You can use it for free, and you can contact me if you're genuinely interested in getting discounted access to the paid version. Right now paid access is limited and managed manually, not available to everyone yet.
Why this might be useful even if you're not me
If you manage several Drupal projects, you have exactly the same blind spot I had. Knowing the real state of each project without that information costing you hours of work every week. The module solves the part of running audits quickly. The dashboard solves the part of not having to repeat that process manually every week.
And if you take on audit projects like I do, the module gives you a structured analysis in minutes instead of hours. You can walk into an unfamiliar project, run the analysis, and have a clear picture of the problems before talking to the client.
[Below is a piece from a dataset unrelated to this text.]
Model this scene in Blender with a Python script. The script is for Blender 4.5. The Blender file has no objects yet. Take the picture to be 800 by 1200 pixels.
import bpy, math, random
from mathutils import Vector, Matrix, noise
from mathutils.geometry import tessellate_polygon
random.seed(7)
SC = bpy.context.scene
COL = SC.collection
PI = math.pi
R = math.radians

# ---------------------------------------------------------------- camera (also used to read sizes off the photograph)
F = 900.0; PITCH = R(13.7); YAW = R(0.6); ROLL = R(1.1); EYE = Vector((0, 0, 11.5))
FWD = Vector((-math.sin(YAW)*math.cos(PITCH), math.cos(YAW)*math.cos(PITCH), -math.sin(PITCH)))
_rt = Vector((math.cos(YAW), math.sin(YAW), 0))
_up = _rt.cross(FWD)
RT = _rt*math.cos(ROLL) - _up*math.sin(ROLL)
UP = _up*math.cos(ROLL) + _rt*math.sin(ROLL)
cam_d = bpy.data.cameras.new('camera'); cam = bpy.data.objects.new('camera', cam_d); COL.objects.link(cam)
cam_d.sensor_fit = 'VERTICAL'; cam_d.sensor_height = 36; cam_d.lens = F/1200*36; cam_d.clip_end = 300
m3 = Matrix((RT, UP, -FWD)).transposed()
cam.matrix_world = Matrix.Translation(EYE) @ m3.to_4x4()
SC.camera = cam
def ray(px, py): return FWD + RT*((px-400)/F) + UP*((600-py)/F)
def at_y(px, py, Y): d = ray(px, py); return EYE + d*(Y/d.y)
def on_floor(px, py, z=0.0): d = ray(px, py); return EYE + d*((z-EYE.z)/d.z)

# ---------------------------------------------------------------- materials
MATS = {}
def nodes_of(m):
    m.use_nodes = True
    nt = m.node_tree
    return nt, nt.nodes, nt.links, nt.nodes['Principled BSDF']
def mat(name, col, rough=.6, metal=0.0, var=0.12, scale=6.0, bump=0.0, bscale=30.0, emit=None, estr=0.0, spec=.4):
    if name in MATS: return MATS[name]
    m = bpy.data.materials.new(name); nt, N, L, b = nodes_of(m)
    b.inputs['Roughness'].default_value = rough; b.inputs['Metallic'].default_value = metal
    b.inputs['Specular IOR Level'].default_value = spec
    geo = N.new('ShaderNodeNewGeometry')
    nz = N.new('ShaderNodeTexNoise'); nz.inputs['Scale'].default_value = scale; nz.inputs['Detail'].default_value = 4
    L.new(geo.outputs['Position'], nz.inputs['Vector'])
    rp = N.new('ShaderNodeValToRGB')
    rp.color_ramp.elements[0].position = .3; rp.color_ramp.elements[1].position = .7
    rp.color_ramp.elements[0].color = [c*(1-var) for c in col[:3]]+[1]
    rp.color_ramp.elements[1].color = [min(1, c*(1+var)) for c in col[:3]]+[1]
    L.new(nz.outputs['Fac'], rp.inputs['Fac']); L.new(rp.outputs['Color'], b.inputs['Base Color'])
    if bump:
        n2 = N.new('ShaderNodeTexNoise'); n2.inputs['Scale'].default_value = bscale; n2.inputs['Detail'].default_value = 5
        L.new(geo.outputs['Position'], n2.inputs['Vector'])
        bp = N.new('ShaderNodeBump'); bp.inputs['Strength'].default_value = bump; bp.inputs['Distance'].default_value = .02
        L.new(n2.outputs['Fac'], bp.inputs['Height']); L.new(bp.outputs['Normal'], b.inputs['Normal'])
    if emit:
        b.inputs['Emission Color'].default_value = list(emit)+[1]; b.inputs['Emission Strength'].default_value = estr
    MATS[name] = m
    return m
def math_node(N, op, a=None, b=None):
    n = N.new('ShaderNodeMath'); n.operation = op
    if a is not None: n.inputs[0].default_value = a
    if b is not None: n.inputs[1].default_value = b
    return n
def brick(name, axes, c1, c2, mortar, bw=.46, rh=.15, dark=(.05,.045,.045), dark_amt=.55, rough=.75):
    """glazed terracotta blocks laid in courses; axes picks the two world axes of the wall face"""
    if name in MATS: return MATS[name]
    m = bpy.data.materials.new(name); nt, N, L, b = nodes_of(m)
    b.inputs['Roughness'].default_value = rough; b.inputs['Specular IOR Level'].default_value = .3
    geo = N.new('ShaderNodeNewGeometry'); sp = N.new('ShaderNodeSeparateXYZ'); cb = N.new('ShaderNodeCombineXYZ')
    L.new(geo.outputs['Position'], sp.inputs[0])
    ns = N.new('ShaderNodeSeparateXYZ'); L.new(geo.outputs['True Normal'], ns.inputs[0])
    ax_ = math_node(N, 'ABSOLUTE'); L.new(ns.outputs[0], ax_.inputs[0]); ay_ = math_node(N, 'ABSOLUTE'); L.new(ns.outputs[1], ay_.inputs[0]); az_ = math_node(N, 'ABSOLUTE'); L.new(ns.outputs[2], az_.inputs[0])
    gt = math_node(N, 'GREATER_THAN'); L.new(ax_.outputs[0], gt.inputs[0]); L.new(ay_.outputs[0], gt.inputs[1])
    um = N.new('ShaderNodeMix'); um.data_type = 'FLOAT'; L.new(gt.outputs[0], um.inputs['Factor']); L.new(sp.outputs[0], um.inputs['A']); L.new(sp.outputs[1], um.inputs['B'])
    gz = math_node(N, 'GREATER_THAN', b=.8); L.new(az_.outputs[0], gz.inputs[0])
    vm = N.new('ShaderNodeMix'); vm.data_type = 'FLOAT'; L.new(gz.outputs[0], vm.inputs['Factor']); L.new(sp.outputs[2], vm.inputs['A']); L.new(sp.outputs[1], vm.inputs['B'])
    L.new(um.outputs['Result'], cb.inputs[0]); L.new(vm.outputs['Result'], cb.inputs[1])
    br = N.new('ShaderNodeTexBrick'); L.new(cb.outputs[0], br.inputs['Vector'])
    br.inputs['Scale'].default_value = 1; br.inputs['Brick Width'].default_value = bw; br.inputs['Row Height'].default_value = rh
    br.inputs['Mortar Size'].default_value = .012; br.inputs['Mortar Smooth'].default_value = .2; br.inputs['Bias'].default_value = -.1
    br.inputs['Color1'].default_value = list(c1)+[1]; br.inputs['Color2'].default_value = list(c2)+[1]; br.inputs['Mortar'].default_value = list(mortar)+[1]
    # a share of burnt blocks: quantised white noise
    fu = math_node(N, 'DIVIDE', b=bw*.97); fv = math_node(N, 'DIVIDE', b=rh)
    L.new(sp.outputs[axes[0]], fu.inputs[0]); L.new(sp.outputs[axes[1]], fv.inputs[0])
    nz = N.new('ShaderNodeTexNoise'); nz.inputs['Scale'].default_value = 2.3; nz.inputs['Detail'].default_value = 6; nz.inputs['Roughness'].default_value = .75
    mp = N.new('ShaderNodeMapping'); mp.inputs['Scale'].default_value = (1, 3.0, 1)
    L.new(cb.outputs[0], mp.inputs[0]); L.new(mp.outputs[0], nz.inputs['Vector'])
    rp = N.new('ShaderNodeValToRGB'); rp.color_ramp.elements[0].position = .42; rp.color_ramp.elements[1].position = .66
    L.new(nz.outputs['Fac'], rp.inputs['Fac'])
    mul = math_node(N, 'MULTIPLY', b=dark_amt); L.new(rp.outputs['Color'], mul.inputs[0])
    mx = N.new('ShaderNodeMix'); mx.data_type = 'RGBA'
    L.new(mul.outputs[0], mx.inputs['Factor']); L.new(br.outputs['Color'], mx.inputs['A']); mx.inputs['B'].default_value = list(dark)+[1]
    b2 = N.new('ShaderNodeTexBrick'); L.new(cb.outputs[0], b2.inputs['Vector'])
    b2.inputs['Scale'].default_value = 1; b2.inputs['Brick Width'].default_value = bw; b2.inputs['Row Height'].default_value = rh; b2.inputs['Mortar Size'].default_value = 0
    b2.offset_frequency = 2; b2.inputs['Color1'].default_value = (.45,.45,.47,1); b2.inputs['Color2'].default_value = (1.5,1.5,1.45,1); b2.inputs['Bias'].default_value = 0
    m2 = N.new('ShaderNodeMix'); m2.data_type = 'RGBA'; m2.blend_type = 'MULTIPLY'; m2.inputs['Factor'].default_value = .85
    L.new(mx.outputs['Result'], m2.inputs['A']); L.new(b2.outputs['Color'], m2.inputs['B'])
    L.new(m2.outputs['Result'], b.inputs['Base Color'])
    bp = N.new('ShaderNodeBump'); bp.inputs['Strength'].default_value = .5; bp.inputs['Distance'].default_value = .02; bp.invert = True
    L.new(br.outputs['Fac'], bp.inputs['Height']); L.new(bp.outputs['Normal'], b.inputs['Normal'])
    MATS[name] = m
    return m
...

From experience I can tell you that most projects that come to me for an audit have the same types of problems: misconfigured cache, outdated modules, Views without cache that invalidate the cache of multiple pages, bad practices in custom modules and themes, CSS and JS aggregation disabled on production, poor SEO configuration, and many other typical issues that go unnoticed unless you know where to look. The module detects all of them systematically and prioritizes them.
Try it and tell me what you find
The module is at drupal.org/project/audit and is completely free. DruScan is at druscan.com and the free plan doesn't require a credit card.
If you install it and find something that doesn't work, that's missing, or that could be better thought out, I'd like to know. You can reach me by email at [email protected], on LinkedIn, or by opening an issue directly in the module's queue on drupal.org. I'm at a stage where feedback from people using it in real situations has a direct impact on what gets built next.
It took me quite a bit longer than I expected to get this published as a contributed module. The scripts worked and there was always something more urgent. But the reality is that having everything inside a standard Drupal module, with the drupal.org infrastructure behind it, is a qualitative step forward compared to maintaining loose scripts. I wish I'd done it sooner.